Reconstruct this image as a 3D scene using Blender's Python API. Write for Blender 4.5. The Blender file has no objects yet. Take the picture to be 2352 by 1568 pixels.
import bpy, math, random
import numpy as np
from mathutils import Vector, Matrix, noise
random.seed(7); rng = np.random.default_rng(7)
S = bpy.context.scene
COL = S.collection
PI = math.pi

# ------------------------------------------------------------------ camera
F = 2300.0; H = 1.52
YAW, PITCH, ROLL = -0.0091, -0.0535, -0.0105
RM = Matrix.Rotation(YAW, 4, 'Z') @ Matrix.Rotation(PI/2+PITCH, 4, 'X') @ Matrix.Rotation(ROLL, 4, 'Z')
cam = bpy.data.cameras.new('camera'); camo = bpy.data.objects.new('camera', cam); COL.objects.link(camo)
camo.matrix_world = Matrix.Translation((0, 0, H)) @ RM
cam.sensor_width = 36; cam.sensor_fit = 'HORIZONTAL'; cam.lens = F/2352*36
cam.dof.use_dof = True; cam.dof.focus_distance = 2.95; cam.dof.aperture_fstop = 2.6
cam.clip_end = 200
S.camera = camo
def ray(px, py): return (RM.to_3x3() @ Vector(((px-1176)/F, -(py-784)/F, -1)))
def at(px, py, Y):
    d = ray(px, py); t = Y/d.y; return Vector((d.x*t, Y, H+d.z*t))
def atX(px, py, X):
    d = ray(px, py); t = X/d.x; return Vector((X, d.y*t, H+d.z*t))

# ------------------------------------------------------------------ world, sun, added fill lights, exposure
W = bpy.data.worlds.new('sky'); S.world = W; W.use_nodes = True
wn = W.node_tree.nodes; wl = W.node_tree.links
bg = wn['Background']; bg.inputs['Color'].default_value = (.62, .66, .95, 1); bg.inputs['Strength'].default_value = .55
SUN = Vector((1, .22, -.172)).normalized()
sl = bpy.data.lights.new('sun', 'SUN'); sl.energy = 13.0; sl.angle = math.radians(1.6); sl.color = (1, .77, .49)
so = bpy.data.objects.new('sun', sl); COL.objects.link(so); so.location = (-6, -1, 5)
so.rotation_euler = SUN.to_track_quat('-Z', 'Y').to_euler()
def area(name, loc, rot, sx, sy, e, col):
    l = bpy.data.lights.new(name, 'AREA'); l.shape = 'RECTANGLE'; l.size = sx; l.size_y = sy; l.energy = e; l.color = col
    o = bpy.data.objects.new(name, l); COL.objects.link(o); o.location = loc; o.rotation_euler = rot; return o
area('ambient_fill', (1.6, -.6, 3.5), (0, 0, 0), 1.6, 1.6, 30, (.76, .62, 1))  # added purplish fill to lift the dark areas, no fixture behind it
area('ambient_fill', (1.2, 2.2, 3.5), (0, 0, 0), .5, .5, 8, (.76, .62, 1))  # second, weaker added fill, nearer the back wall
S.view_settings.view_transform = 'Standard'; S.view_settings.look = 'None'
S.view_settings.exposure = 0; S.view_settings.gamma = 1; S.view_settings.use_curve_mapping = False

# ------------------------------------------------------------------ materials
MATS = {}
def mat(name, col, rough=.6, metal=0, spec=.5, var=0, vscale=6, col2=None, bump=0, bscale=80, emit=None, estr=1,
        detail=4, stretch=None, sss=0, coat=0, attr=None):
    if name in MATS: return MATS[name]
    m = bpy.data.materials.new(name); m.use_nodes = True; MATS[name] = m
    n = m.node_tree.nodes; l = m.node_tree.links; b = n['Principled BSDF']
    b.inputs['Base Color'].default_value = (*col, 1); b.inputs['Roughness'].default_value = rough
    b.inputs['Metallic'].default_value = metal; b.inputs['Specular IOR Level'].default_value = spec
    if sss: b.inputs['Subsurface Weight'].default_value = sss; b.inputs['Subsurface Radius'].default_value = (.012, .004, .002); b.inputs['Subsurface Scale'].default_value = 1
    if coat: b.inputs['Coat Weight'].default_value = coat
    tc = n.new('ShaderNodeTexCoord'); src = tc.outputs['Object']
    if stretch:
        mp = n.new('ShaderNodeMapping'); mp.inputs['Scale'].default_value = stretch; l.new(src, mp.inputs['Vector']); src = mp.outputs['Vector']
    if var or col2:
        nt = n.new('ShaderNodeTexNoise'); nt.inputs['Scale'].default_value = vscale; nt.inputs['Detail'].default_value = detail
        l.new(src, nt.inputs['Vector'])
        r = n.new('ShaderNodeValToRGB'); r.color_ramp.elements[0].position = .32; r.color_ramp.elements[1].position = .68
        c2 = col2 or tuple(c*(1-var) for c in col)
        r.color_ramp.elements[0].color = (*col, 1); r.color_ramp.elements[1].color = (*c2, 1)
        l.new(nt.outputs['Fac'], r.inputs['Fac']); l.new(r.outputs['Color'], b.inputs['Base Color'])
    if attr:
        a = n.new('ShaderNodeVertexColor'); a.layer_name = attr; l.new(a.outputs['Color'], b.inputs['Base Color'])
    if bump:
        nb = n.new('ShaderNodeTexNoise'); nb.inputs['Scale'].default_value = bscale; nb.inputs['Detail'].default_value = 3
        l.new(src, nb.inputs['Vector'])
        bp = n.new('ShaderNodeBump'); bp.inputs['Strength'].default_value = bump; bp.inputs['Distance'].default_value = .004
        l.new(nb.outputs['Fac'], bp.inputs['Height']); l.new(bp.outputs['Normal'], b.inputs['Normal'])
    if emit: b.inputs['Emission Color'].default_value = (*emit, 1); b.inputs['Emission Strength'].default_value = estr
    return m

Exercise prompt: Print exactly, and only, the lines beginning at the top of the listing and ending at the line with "PI = math.pi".

Finished answer:
Reconstruct this image as a 3D scene using Blender's Python API. Write for Blender 4.5. The Blender file has no objects yet. Take the picture to be 2352 by 1568 pixels.
import bpy, math, random
import numpy as np
from mathutils import Vector, Matrix, noise
random.seed(7); rng = np.random.default_rng(7)
S = bpy.context.scene
COL = S.collection
PI = math.pi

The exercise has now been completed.